# What needs to be done
Pick out the lines in the listing below that contain the word "script" and copy them.

┏━━

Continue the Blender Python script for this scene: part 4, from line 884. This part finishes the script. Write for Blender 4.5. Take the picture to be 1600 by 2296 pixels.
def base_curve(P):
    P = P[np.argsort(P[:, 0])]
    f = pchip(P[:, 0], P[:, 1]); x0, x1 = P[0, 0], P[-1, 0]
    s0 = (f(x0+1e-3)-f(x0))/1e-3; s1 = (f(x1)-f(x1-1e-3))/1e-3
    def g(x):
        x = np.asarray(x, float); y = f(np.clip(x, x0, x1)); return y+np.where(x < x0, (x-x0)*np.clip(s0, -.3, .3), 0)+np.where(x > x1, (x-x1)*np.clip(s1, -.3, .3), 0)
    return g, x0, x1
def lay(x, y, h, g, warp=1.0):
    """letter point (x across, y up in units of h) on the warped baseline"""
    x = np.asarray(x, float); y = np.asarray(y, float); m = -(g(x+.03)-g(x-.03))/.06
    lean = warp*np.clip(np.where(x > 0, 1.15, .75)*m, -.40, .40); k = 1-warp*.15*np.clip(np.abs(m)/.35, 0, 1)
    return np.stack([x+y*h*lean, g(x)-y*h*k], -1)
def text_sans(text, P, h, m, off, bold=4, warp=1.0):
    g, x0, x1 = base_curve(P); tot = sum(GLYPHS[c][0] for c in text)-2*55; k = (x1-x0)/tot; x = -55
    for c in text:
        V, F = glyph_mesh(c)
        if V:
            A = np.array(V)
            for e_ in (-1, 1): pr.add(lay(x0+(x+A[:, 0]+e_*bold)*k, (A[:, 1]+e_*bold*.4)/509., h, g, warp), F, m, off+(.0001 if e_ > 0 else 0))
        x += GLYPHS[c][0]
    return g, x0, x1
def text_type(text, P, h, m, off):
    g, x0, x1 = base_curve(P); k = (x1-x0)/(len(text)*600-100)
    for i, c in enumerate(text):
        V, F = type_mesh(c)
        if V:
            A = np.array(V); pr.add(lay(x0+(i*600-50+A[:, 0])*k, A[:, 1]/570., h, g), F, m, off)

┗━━
┏━━

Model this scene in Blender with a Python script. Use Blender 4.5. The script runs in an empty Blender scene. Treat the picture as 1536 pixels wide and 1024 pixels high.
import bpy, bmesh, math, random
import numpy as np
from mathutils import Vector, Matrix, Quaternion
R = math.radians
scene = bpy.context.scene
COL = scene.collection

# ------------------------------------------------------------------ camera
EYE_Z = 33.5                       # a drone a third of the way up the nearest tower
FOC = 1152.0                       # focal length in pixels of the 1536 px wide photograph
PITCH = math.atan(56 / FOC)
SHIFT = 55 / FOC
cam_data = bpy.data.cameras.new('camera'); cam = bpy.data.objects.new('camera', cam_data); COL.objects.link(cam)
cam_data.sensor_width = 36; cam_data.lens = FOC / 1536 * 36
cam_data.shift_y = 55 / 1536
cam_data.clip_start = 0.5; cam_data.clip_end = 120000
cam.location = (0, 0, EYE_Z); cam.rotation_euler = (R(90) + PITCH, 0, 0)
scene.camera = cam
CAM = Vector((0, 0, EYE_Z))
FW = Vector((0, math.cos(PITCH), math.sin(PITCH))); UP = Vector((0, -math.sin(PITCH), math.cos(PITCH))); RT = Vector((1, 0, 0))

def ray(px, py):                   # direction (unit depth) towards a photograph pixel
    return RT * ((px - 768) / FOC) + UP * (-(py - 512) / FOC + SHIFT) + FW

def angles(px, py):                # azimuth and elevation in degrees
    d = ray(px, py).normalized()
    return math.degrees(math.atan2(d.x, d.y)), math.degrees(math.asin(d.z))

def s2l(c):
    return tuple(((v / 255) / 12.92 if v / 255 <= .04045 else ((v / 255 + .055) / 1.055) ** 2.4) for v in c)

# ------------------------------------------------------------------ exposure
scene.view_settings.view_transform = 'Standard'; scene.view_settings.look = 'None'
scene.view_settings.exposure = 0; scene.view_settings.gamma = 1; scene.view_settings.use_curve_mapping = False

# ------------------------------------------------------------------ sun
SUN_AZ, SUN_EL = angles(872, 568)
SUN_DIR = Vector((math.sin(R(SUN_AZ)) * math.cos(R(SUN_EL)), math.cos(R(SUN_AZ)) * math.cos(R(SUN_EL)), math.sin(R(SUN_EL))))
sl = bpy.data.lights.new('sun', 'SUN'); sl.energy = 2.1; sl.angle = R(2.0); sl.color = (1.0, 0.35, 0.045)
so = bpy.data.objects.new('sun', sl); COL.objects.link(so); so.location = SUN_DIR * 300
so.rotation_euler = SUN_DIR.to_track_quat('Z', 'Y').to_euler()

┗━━

# Reply to the exercise
Continue the Blender Python script for this scene: part 4, from line 884. This part finishes the script. Write for Blender 4.5. Take the picture to be 1600 by 2296 pixels.
Model this scene in Blender with a Python script. Use Blender 4.5. The script runs in an empty Blender scene. Treat the picture as 1536 pixels wide and 1024 pixels high.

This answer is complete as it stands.